Guardare
XXXIV settimana T.O. –
Nella prima lettura troviamo un continuo invito ad aguzzare la vista e sembra che il profeta Daniele sia proprio un uomo capace non solo di guardare, ma anche di osservare, fino a comprendere oltre le stesse cose che cadono sotto i suoi occhi. In questo modo egli può cogliere il senso più profondo di ciò che gli eventi della storia non solo rivelano, ma pure segretamente preparano: <Io Daniele, guardavo nella mia visione notturna…> (Dn 7, 2). Per ben sette volte, nella prima lettura, si evoca la capacità e la volontà del profeta di guardare con una tale profondità da essere in grado di andare ben oltre le apparenze e far maturare – nonostante tutto il peso di minaccia che le varie bestie sembrano incutere – una speranza ancora più grande: <Guardando ancora nelle visioni notturne, ecco venire con le nubi del cielo uno simile a un figlio d’uomo; giunge fino al vegliardo e fu presentato a lui> (7, 13). L’esempio di Daniele ci obbliga ad un serio esame di coscienza sul rischio di avere sempre gli occhi aperti sulla realtà e sulla storia che ci passa davanti attraverso un inarrestabile flusso di immagini e di suggestioni. Quando è così, siamo incapaci di vedere – in realtà – alcunché, quasi prigionieri e spesso persino accecati da una superficialità che rischia di renderci insensibili.

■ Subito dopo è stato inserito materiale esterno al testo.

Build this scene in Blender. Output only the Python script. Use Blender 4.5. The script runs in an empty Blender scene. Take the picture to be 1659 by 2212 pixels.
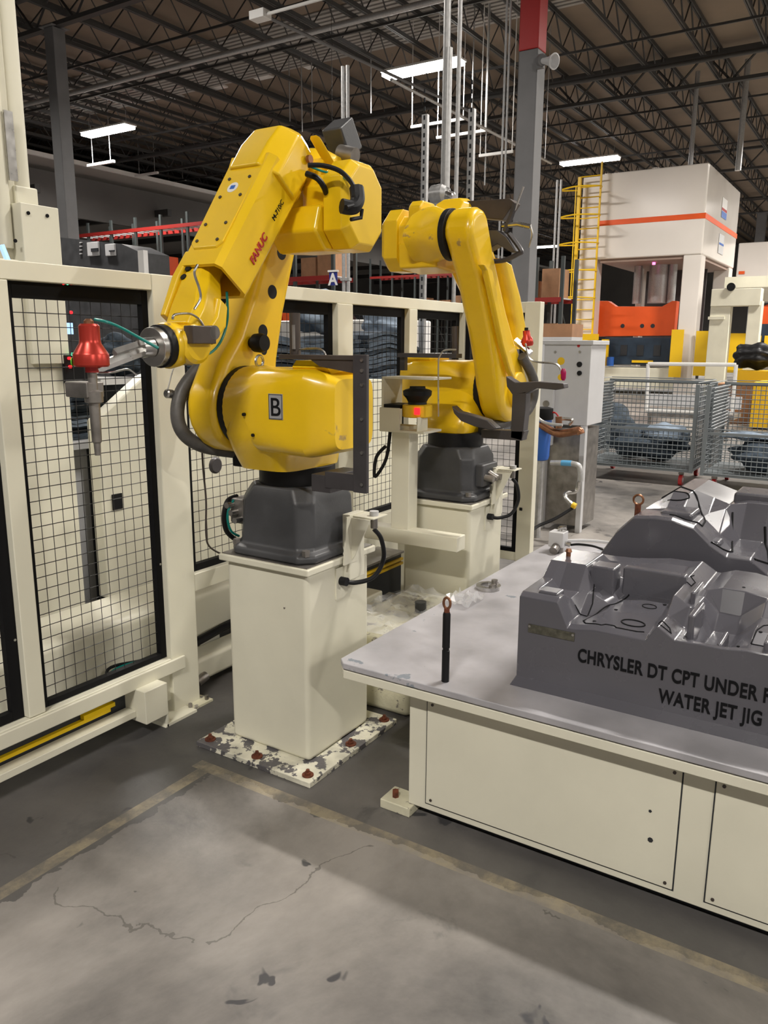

Sembra proprio che guardare e vedere in modo profondo e avvertito sia un dovere che non si improvvisa, ma ha bisogno di una lunga preparazione. E non solo. Questa visione necessita di una vera abitudine – per nulla abitudinaria – ad andare oltre le apparenze, ingaggiando una sorta di diuturno combattimento spirituale contro la superficialità in tutte le sue manifestazioni: le più evidenti, come quelle delle bestie evocate dal profeta Daniele o le più sottili e ancora più invisibili dei germogli, evocate dal Signore Gesù nel Vangelo: <Così anche voi: quando vedrete accadere queste cose, sappiate che il regno di Dio è vicino> (Lc 21, 31). Pertanto, non basta vedere con gli occhi o sentire con le orecchie. Per discernere i segni dell’irruzione del Regno di Dio nella nostra storia è necessario maturare nella capacità di intra-vedere, fino ad essere profeticamente capaci di ultra-vedere. Nel battesimo siamo stati unti con il crisma che ci ha reso profeti, re e sacerdoti. Ciò comporta, per ogni battezzato e discepolo del Signore Gesù, un dovere di profezia posta al cuore della storia perché essa possa realmente diventare, non semplicemente l’evidenza di eventi che si succedono quasi casualmente, ma il respiro di una coscienza sempre più affinata: <Osservate la pianta di fico e tutti gli alberi: quando già germogliano, capite voi stessi, guardandoli, che ormai l’estate è vicina> (21, 29-30).
Quando il fico, la cui spettrale veste invernale non lascia alcun posto a nessuna illusoria speranza, germoglia, è segno che tutti gli altri alberi faranno ben presto altrettanto e che il raccolto dei frutti si avvicina, assicurando non solo la continuità, ma pure la gustosità della vita. Come discepoli di Cristo Signore, educati quotidianamente alla scuola del Vangelo, siamo chiamati a presagire i tempi e i modi di una speranza senza la quale tutto rischia di soccombere in un’invincibile tristezza.